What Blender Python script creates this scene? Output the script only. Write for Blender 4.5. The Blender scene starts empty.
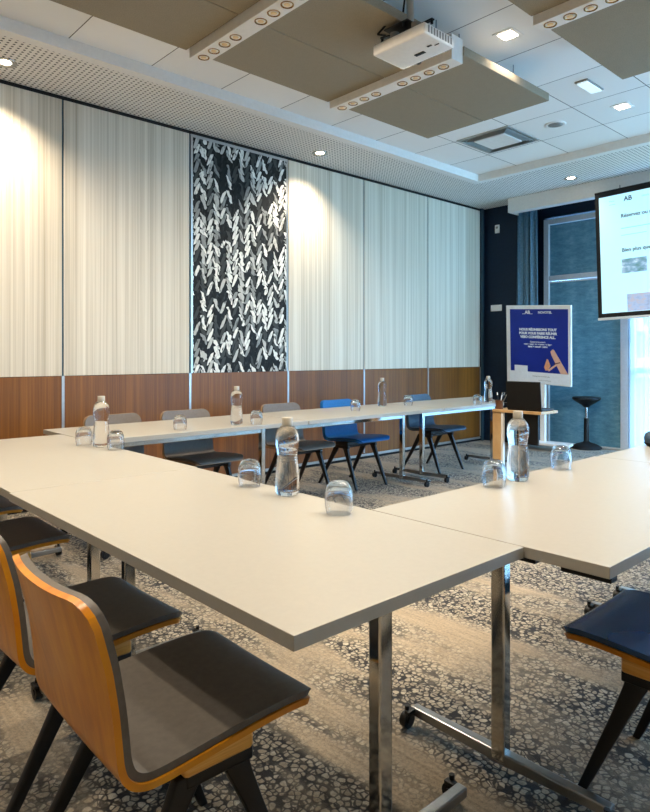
import bpy, bmesh, math, random
from mathutils import Vector, Matrix
random.seed(7)
S = bpy.context.scene
COL = S.collection
PI = math.pi

# ------------------------------------------------------------------ helpers
def lin(h):
    h = h.lstrip('#')
    out = []
    for i in (0, 2, 4):
        c = int(h[i:i+2], 16) / 255
        out.append(c/12.92 if c <= .04045 else ((c+.055)/1.055)**2.4)
    return (*out, 1)

def obj(name, bm, mat=None, parent=None, smooth=False):
    me = bpy.data.meshes.new(name)
    bmesh.ops.recalc_face_normals(bm, faces=bm.faces[:])
    bm.to_mesh(me); bm.free()
    if smooth:
        for p in me.polygons: p.use_smooth = True
        if smooth is not True:
            me.set_sharp_from_angle(angle=smooth)
    if mat:
        me.materials.append(mat)
    o = bpy.data.objects.new(name, me); COL.objects.link(o)
    if parent: o.parent = parent
    return o

def tag(o, label, cat, group=None):
    o['label'] = label; o['category'] = cat
    if group: o['group'] = group
    return o

def thing(name, label, cat, loc=(0, 0, 0), rotz=0, group=None):
    o = bpy.data.objects.new(name, None); COL.objects.link(o)
    o.empty_display_size = .1
    o.location = loc; o.rotation_euler = (0, 0, rotz)
    return tag(o, label, cat, group)

def struct(name, bm, mat, parent=None, smooth=False):
    o = obj(name, bm, mat, parent, smooth)
    o['kind'] = 'structure'
    return o

def dup(root, loc, rotz=None, label=None):
    r = root.copy(); COL.objects.link(r); r.location = loc
    if rotz is not None: r.rotation_euler = (0, 0, rotz)
    if label: r['label'] = label
    for ch in root.children:
        c = ch.copy(); COL.objects.link(c); c.parent = r
        for g in ch.children:
            d = g.copy(); COL.objects.link(d); d.parent = c
    return r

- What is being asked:
The lines from the top of the data above through the one holding "return (*out, 1)" are to be repeated exactly, and only those, with no pictures.

- Written solution:
What Blender Python script creates this scene? Output the script only. Write for Blender 4.5. The Blender scene starts empty.
import bpy, bmesh, math, random
from mathutils import Vector, Matrix
random.seed(7)
S = bpy.context.scene
COL = S.collection
PI = math.pi

# ------------------------------------------------------------------ helpers
def lin(h):
    h = h.lstrip('#')
    out = []
    for i in (0, 2, 4):
        c = int(h[i:i+2], 16) / 255
        out.append(c/12.92 if c <= .04045 else ((c+.055)/1.055)**2.4)
    return (*out, 1)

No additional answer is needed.